### TO DO
Where the word "ROWS" occurs in a line, return that line.

### DATA SHOWN
________________________

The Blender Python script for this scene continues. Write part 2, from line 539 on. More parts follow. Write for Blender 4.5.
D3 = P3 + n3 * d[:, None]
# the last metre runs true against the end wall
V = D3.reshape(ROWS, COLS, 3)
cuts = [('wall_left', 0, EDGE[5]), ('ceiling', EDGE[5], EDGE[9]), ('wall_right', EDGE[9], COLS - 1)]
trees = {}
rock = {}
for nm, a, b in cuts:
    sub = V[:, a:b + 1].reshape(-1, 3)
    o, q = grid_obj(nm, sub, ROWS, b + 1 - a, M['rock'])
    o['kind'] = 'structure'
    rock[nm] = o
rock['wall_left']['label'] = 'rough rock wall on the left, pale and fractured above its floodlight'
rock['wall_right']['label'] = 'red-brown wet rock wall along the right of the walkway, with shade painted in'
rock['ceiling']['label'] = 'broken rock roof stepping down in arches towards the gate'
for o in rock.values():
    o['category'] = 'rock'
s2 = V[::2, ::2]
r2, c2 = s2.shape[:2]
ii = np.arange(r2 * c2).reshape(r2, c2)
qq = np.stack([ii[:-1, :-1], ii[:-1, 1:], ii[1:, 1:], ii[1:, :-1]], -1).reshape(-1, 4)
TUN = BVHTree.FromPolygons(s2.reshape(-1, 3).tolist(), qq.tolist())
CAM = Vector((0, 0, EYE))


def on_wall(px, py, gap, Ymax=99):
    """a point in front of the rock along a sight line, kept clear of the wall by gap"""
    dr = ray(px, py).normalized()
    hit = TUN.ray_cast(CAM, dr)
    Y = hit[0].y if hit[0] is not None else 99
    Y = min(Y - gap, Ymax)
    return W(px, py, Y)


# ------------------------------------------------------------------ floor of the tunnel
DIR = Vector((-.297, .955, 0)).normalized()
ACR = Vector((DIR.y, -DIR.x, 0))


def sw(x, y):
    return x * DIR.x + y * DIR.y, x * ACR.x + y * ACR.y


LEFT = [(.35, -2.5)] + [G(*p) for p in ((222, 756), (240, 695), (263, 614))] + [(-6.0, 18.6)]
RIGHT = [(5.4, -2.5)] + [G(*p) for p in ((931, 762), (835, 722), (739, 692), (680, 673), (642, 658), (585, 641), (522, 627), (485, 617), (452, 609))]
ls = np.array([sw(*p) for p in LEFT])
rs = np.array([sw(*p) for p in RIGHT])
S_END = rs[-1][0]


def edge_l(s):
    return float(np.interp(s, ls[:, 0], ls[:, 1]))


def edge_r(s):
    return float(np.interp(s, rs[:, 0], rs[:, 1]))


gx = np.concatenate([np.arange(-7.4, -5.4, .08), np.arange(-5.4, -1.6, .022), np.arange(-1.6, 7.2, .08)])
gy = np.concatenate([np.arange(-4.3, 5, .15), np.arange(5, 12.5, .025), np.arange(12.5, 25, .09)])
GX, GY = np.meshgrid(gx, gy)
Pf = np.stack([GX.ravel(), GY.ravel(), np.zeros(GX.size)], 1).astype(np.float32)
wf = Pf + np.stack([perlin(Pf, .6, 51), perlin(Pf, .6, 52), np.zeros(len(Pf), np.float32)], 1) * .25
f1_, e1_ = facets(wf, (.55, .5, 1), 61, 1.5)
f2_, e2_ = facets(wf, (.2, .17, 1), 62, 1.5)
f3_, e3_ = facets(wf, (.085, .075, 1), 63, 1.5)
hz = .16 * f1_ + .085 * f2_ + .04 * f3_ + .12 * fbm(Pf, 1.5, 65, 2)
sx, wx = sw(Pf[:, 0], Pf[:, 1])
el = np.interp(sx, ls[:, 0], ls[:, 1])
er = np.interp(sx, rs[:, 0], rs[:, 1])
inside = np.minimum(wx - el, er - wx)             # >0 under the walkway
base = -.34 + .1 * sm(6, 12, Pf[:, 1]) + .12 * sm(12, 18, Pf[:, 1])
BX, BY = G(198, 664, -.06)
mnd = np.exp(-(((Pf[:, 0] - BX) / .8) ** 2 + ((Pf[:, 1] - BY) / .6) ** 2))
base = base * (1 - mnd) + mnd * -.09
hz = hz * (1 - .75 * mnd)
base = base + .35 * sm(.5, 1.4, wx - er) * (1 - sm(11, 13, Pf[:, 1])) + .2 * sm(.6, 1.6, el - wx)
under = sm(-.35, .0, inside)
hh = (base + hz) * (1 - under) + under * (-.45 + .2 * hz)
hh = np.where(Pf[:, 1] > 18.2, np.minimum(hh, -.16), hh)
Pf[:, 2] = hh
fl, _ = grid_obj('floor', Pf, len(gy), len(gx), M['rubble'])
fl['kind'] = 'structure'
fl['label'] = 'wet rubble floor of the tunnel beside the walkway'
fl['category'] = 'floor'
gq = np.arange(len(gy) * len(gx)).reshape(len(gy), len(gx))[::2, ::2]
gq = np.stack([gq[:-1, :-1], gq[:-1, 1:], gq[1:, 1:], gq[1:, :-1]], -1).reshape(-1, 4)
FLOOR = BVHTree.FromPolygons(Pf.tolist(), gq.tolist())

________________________

### SOLUTION TO THIS PROBLEM
V = D3.reshape(ROWS, COLS, 3)
    o, q = grid_obj(nm, sub, ROWS, b + 1 - a, M['rock'])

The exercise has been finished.